Software Development with Feature Toggles: Practices used by Practitioners
Sat 28 Aug 2021 04:10 - 04:20 - Human Aspects—Software Practices 1 Chair(s): Eirini Kalliamvakou
Background: Using feature toggles is a technique that allows developers to either turn a feature on or off with a variable in a conditional statement. Feature toggles are increasingly used by software companies to facilitate continuous integration and continuous delivery. However, using feature toggles inappropriately may cause problems that can have a severe impact, such as code complexity, dead code, and system failure. For example, the erroneous repurposing of an old feature toggle caused Knight Capital Group, an American global financial services firm, to go bankrupt due to the implications of the resultant incorrect system behavior.
Aim: The goal of this research project is to aid software practitioners in the use of practices to support software development with feature toggles through an empirical study of feature toggle practice usage by practitioners.

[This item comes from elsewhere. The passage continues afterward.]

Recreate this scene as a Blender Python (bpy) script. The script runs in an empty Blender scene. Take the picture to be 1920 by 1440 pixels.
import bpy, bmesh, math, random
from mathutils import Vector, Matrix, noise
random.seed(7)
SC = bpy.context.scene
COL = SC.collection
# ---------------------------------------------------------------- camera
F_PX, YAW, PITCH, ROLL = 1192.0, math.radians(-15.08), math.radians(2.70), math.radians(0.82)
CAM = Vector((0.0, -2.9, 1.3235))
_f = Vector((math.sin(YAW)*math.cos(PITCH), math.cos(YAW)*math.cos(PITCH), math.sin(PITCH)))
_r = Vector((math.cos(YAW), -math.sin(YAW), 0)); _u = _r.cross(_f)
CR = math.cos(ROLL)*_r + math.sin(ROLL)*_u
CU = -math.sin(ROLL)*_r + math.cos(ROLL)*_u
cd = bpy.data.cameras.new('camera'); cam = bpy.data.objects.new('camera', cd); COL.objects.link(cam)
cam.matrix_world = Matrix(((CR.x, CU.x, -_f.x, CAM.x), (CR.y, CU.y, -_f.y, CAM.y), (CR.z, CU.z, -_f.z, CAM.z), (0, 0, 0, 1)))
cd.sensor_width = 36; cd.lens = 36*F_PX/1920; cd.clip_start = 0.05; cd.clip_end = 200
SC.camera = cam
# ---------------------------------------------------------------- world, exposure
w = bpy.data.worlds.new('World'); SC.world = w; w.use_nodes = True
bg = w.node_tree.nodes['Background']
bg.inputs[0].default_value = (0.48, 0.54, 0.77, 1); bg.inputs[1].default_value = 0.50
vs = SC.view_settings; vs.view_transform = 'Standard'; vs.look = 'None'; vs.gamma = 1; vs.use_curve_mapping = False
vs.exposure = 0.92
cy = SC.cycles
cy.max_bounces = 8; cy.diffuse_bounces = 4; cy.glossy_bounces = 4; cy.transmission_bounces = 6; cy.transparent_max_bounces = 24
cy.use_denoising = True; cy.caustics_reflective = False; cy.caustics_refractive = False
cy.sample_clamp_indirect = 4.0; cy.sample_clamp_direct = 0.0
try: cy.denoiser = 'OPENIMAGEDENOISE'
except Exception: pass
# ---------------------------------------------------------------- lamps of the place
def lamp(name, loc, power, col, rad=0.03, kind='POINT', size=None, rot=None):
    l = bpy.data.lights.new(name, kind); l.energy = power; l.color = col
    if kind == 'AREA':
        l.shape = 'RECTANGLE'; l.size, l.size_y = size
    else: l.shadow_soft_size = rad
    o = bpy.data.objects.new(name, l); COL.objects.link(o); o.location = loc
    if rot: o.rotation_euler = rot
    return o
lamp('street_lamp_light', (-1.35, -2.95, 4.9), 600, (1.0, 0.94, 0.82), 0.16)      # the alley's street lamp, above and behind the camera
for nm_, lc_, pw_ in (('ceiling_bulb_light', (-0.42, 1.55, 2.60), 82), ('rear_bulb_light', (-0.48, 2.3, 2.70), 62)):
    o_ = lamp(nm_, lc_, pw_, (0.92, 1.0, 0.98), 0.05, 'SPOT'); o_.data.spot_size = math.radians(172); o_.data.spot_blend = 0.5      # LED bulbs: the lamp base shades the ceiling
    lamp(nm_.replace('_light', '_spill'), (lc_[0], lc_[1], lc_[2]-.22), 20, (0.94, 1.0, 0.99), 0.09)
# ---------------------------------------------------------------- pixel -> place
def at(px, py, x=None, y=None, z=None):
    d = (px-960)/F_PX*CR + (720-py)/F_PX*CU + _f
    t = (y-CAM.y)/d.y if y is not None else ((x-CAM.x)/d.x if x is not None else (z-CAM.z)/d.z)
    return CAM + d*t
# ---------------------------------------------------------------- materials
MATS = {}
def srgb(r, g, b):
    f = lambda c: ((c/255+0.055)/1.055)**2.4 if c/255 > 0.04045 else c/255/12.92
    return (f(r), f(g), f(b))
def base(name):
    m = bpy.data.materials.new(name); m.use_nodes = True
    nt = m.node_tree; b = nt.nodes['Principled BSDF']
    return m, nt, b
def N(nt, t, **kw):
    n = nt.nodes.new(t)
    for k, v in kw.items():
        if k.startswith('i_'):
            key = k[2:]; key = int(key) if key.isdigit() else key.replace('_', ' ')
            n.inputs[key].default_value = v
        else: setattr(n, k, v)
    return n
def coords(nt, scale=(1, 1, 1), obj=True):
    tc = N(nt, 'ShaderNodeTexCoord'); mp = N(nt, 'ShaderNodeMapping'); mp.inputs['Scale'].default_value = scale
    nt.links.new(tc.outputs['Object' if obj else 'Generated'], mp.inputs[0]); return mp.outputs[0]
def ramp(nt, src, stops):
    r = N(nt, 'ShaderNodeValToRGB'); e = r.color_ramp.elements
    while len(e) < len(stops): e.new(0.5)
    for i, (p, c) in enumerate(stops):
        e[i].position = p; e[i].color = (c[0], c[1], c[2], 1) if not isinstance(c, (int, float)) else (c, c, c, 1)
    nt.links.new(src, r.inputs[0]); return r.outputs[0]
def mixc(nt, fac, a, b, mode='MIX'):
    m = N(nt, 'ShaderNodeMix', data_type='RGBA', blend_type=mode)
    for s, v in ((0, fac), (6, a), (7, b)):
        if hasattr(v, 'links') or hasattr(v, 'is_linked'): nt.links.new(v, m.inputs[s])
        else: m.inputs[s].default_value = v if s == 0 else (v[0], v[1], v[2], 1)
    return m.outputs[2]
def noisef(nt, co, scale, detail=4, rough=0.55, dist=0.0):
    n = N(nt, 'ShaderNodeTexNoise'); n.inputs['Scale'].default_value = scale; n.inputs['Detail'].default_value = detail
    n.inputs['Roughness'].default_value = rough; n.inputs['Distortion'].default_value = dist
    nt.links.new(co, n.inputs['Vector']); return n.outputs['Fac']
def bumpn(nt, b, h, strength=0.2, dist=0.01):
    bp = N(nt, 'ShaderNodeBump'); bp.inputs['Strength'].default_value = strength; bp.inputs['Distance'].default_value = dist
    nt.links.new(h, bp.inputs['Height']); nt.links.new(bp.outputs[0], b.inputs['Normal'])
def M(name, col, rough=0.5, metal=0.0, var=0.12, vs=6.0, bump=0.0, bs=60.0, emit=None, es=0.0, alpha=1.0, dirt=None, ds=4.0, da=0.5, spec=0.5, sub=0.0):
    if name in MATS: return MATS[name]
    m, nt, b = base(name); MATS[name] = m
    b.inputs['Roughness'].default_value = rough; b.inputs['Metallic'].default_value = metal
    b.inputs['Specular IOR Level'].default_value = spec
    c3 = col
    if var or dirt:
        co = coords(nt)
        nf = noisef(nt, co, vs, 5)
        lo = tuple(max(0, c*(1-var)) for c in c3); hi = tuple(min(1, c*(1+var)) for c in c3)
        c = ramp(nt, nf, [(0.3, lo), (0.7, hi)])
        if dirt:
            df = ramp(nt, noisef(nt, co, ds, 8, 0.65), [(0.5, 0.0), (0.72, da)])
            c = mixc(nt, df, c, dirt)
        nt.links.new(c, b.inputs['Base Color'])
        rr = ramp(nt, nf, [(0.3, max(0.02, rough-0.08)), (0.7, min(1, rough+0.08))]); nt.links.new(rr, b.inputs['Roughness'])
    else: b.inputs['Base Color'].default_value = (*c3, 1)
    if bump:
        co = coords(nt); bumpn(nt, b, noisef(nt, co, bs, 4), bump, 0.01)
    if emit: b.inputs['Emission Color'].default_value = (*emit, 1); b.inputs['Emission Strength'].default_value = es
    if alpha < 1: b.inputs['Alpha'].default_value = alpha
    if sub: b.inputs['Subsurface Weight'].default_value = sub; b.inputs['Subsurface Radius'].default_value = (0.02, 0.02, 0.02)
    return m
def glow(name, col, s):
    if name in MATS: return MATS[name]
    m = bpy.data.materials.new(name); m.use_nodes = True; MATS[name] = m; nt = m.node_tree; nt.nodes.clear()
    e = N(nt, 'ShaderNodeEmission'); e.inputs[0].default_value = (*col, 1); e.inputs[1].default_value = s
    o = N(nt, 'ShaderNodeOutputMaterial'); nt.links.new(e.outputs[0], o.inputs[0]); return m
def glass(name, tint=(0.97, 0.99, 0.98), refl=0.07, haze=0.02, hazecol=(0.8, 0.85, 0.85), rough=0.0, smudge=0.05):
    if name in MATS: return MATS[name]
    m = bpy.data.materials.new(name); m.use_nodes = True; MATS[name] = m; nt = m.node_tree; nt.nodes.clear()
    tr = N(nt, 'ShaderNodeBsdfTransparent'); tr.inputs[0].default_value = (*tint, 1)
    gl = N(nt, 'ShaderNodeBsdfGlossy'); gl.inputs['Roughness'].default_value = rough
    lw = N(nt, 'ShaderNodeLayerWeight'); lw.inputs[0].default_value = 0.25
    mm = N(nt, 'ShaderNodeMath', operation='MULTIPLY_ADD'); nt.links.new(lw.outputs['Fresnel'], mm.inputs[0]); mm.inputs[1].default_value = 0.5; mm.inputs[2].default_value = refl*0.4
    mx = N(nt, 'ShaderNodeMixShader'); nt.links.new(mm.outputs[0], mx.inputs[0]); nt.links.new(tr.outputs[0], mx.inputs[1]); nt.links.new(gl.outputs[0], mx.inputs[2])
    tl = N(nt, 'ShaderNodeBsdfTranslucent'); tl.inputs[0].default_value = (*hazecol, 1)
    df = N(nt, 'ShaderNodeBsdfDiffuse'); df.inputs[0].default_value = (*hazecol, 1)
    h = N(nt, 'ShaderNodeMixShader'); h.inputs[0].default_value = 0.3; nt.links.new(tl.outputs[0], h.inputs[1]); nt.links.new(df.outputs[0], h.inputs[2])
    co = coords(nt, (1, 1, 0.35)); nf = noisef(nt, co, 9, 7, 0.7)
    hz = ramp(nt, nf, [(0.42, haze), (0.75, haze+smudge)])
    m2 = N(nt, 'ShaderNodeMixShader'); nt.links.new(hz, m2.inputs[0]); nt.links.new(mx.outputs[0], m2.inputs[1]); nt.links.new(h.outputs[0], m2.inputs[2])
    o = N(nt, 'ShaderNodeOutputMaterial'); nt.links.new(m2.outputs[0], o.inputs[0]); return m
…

Method: We conducted a qualitative analysis of 99 artifacts from the grey literature and 10 peer-reviewed papers about feature toggles. We conducted a survey of practitioners from 38 companies.
Results: We identified 17 practices in 4 categories: Management practices, Initialization practices, Implementation practices, and Clean-up practices. We observed that all of the survey respondents use a dedicated tool to create and manage feature toggles in their code. Documenting feature toggle’s metadata, setting up the default value for feature toggles, and logging the changes made on feature toggles are also frequently-observed practices.
Conclusions: The feature toggle development practices discovered and enumerated in this work can help practitioners more effectively use feature toggles. This work can enable future mining of code repositories to automatically identify feature toggle practices.